_Directions:_
Reproduce the span that opens at the line containing "(.80, .78, .72), (1, 1, 1), 1.2, .75)" and closes at the line containing "(.72, .72, .71), (1, 1, 1), 1.2, .75)", both lines included, without alteration and without any other line.
>> Start
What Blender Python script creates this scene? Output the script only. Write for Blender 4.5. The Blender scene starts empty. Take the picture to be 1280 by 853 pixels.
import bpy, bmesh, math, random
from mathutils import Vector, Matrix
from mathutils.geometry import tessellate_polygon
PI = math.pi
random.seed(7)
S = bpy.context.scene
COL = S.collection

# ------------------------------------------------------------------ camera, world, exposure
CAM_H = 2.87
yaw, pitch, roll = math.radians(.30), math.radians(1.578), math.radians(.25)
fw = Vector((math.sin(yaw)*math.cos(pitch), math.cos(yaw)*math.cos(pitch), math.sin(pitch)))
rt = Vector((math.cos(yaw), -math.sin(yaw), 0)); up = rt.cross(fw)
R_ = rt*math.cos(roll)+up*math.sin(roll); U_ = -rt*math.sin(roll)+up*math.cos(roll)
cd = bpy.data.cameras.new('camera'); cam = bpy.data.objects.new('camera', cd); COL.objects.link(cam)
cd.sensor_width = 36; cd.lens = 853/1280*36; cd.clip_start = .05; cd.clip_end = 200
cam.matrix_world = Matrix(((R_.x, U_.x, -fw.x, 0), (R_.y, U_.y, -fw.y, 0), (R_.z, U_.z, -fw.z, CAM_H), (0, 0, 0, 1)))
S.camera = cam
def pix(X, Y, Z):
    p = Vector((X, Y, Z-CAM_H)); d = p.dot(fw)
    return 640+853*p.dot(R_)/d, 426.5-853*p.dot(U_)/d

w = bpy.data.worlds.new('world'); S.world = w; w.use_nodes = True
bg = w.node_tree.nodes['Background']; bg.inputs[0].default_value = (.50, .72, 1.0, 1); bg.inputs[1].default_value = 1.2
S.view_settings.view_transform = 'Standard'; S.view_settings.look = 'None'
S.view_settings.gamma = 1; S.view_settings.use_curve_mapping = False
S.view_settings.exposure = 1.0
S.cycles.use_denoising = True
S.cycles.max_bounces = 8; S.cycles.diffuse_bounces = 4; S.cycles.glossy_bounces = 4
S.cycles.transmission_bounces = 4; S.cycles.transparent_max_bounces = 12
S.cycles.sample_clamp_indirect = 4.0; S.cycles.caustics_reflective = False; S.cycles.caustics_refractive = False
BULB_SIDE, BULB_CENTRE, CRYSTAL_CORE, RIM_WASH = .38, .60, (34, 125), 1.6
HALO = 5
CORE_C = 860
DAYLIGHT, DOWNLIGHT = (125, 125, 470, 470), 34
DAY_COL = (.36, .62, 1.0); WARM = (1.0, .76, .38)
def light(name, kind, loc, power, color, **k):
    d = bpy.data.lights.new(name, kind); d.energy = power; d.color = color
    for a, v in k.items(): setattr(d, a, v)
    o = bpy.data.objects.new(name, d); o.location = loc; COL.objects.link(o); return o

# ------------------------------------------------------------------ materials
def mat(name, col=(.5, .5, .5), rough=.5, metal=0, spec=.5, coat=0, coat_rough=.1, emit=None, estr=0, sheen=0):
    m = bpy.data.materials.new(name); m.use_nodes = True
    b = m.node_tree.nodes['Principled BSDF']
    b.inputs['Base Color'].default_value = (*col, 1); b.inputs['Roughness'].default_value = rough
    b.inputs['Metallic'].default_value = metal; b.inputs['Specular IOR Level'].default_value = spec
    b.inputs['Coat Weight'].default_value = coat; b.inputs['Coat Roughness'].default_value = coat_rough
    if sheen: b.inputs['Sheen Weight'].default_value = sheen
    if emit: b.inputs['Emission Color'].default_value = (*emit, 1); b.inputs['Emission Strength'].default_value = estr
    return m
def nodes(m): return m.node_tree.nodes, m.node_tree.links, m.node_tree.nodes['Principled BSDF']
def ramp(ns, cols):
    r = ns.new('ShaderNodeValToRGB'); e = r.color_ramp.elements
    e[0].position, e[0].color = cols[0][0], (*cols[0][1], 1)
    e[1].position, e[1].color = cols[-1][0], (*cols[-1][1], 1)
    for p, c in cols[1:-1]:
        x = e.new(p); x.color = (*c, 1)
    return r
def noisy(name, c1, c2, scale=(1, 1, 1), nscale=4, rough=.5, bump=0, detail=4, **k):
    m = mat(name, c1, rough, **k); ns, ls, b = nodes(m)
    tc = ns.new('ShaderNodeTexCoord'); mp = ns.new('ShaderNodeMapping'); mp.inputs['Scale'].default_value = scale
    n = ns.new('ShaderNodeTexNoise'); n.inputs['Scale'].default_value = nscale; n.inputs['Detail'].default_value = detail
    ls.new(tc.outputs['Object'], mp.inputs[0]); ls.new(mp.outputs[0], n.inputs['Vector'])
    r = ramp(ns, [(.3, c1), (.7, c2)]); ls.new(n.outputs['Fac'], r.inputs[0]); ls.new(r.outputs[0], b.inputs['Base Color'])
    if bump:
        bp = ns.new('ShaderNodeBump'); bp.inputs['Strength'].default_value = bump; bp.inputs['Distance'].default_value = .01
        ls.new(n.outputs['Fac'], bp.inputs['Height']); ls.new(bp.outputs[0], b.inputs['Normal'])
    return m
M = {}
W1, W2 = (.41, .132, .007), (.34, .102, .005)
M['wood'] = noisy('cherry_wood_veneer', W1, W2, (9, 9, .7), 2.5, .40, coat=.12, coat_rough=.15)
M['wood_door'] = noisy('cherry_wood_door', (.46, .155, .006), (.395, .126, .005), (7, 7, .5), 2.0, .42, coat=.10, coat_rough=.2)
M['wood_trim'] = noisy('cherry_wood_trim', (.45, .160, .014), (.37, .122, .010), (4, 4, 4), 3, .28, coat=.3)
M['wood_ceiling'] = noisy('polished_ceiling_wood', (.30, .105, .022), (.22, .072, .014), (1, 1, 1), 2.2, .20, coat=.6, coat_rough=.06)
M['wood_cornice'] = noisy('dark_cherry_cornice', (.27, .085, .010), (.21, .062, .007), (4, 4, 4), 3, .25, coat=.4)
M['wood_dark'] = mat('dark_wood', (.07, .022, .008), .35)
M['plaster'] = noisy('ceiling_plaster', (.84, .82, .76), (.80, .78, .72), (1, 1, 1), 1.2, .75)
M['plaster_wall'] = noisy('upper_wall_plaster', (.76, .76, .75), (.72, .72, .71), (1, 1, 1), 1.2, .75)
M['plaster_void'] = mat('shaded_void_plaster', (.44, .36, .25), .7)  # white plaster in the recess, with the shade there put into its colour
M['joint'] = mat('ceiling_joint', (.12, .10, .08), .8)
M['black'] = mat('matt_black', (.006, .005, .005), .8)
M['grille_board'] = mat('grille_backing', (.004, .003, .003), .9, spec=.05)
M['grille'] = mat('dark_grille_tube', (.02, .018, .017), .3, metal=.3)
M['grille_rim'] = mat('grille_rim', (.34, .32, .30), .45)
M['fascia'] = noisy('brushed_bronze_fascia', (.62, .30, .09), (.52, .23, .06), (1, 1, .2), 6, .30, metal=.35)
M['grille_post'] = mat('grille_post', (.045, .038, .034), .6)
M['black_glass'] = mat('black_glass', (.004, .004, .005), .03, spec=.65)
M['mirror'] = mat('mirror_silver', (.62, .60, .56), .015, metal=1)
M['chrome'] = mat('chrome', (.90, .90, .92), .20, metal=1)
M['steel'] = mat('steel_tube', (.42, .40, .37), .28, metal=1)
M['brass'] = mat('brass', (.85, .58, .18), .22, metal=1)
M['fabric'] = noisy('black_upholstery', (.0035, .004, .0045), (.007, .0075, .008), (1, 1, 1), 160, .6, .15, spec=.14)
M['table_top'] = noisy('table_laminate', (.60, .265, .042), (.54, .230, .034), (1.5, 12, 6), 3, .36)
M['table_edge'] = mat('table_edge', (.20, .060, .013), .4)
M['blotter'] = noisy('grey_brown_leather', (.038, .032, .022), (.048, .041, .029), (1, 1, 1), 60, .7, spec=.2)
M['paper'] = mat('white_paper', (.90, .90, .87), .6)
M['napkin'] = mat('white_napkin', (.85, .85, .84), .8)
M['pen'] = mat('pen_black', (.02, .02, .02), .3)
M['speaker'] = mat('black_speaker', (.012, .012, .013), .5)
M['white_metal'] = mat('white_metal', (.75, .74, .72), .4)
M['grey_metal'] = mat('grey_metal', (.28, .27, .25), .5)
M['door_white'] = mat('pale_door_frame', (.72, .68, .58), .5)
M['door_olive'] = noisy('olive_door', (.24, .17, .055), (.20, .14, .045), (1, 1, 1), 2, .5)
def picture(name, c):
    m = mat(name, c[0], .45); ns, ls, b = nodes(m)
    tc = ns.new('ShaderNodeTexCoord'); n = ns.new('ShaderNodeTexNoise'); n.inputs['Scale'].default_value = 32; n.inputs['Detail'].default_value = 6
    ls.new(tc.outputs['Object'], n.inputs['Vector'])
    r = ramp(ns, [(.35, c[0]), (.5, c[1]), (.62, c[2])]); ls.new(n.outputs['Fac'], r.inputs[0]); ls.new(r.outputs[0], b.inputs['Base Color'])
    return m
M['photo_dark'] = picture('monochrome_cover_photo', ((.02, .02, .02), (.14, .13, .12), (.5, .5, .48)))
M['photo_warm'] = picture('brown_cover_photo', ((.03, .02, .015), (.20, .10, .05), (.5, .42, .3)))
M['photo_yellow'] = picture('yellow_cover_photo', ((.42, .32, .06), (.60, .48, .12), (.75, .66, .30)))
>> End
_Solved exercise:_
M['plaster'] = noisy('ceiling_plaster', (.84, .82, .76), (.80, .78, .72), (1, 1, 1), 1.2, .75)
M['plaster_wall'] = noisy('upper_wall_plaster', (.76, .76, .75), (.72, .72, .71), (1, 1, 1), 1.2, .75)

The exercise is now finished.